### SOURCE EXCERPT
** Start **

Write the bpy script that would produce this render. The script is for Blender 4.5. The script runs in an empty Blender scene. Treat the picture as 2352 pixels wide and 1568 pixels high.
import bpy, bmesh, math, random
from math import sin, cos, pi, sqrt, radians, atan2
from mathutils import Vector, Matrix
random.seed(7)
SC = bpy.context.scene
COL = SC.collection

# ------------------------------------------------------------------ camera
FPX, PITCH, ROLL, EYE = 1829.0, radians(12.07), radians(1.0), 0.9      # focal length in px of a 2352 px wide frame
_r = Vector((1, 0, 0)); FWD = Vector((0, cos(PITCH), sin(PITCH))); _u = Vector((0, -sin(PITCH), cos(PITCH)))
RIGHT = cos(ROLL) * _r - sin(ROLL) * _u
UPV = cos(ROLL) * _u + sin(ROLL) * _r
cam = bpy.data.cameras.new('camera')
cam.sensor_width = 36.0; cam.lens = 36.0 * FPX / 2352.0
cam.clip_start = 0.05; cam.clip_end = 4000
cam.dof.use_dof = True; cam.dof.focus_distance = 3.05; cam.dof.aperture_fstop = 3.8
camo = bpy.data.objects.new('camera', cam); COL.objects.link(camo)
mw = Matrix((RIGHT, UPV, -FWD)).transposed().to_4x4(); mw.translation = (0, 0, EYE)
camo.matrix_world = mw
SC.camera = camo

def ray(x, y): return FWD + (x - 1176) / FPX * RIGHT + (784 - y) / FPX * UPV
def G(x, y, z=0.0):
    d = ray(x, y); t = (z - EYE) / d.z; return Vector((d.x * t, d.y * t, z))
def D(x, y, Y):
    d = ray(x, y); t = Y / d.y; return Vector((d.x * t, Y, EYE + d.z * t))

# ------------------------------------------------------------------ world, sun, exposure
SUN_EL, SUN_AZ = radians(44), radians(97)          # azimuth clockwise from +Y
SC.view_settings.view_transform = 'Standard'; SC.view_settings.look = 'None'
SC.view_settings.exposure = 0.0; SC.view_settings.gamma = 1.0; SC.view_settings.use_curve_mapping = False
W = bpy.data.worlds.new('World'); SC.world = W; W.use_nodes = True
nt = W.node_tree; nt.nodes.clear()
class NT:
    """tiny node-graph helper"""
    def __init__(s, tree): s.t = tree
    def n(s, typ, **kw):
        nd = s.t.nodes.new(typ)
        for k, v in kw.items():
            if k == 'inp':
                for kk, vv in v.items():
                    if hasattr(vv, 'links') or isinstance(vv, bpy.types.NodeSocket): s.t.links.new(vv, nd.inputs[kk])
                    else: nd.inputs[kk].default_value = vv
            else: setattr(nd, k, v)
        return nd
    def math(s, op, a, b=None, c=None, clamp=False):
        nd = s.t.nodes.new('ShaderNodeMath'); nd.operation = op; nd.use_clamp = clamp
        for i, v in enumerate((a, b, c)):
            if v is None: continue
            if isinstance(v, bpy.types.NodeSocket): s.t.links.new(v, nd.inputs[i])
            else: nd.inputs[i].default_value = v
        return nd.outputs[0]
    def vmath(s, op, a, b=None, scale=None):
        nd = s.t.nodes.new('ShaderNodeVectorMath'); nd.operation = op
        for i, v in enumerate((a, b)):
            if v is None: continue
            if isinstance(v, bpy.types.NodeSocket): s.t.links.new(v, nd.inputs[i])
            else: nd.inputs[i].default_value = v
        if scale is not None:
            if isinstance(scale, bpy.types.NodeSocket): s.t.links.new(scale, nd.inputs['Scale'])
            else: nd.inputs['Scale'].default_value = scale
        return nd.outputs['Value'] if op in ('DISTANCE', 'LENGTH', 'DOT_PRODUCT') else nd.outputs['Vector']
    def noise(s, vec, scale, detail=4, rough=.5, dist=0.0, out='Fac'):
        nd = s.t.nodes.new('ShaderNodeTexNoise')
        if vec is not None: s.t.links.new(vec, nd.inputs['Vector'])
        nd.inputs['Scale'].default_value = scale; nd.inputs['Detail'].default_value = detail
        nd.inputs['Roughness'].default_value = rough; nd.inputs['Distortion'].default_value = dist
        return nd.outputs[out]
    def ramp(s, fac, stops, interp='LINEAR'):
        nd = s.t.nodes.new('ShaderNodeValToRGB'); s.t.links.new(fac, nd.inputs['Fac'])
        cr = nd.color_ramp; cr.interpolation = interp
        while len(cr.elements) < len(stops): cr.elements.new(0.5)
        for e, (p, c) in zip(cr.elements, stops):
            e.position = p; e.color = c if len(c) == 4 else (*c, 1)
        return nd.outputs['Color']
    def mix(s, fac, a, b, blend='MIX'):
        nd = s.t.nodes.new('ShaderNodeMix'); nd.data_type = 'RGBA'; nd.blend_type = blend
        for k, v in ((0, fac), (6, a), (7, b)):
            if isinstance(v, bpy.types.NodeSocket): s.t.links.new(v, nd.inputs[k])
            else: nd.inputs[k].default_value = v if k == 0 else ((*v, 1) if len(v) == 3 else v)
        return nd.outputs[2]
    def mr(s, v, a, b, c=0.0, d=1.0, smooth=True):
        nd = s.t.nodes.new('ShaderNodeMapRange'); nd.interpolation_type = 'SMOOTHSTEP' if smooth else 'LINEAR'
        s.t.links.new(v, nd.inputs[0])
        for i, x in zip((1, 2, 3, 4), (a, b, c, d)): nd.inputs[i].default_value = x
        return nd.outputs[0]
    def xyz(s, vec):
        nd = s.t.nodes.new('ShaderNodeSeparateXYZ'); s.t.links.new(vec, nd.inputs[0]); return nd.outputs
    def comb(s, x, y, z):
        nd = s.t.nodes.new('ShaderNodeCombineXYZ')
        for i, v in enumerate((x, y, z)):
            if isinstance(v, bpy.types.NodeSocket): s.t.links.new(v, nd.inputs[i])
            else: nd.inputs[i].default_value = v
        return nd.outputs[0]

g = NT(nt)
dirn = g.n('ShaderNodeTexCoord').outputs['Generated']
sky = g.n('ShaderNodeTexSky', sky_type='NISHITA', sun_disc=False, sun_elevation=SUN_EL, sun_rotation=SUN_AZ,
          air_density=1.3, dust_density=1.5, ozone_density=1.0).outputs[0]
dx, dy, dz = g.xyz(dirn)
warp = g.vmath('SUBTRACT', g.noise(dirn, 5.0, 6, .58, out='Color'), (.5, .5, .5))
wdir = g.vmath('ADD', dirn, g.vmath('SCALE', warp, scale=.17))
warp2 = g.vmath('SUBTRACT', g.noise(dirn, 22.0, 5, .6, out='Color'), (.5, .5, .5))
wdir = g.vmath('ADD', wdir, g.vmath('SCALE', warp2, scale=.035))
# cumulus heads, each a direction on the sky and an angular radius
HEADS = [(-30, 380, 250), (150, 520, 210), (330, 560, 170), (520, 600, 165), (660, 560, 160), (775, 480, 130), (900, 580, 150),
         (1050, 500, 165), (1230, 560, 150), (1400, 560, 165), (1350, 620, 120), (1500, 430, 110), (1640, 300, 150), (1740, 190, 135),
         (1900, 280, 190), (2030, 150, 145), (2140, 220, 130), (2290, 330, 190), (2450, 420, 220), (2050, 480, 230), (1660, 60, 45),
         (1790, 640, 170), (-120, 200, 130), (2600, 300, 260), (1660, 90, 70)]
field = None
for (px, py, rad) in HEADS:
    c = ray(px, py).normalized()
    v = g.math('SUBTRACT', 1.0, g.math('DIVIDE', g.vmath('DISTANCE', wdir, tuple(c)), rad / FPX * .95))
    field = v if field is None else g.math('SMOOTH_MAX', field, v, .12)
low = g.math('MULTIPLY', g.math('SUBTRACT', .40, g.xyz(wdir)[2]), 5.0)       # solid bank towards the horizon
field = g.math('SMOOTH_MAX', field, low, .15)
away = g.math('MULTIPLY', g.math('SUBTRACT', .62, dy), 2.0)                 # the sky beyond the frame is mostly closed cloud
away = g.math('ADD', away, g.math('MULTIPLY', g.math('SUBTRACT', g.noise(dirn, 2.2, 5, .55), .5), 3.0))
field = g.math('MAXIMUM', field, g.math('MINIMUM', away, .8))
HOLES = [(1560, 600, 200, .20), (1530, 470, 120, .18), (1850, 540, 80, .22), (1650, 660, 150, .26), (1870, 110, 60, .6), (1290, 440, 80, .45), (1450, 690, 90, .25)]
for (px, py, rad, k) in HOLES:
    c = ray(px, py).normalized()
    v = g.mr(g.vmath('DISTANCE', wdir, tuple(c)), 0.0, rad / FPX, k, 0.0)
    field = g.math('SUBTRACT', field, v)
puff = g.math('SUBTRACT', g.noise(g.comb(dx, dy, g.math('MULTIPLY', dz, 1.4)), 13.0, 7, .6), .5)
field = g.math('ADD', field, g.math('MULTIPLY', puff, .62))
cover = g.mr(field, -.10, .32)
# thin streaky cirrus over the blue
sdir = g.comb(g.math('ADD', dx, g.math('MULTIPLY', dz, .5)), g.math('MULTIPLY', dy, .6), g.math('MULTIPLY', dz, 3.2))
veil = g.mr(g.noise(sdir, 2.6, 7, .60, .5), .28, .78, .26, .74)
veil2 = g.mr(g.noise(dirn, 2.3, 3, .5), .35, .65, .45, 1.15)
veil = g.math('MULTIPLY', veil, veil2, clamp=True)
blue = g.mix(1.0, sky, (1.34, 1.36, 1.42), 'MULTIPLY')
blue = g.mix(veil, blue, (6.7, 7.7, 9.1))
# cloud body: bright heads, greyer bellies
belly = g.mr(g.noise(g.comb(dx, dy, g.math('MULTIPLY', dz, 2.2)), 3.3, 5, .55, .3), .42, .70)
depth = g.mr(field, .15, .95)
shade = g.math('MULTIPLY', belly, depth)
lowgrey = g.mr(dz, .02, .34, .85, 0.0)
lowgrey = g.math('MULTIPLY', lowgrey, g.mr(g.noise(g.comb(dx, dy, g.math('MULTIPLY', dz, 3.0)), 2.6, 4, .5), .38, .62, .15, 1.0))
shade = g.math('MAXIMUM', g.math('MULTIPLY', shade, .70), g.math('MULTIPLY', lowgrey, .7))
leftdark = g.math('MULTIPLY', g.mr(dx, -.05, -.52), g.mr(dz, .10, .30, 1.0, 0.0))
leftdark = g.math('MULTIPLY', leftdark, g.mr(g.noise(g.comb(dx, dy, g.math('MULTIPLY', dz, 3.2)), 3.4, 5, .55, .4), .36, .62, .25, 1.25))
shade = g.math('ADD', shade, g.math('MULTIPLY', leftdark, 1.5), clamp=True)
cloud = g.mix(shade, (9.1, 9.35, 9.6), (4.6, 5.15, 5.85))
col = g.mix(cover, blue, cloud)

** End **

### EXERCISE INSTRUCTIONS
Quote exactly the opening line of the material above and every line after it, up to and including the line that contains "d = ray(x, y); t = Y".

### FINISHED EXERCISE
Write the bpy script that would produce this render. The script is for Blender 4.5. The script runs in an empty Blender scene. Treat the picture as 2352 pixels wide and 1568 pixels high.
import bpy, bmesh, math, random
from math import sin, cos, pi, sqrt, radians, atan2
from mathutils import Vector, Matrix
random.seed(7)
SC = bpy.context.scene
COL = SC.collection

# ------------------------------------------------------------------ camera
FPX, PITCH, ROLL, EYE = 1829.0, radians(12.07), radians(1.0), 0.9      # focal length in px of a 2352 px wide frame
_r = Vector((1, 0, 0)); FWD = Vector((0, cos(PITCH), sin(PITCH))); _u = Vector((0, -sin(PITCH), cos(PITCH)))
RIGHT = cos(ROLL) * _r - sin(ROLL) * _u
UPV = cos(ROLL) * _u + sin(ROLL) * _r
cam = bpy.data.cameras.new('camera')
cam.sensor_width = 36.0; cam.lens = 36.0 * FPX / 2352.0
cam.clip_start = 0.05; cam.clip_end = 4000
cam.dof.use_dof = True; cam.dof.focus_distance = 3.05; cam.dof.aperture_fstop = 3.8
camo = bpy.data.objects.new('camera', cam); COL.objects.link(camo)
mw = Matrix((RIGHT, UPV, -FWD)).transposed().to_4x4(); mw.translation = (0, 0, EYE)
camo.matrix_world = mw
SC.camera = camo

def ray(x, y): return FWD + (x - 1176) / FPX * RIGHT + (784 - y) / FPX * UPV
def G(x, y, z=0.0):
    d = ray(x, y); t = (z - EYE) / d.z; return Vector((d.x * t, d.y * t, z))
def D(x, y, Y):
    d = ray(x, y); t = Y / d.y; return Vector((d.x * t, Y, EYE + d.z * t))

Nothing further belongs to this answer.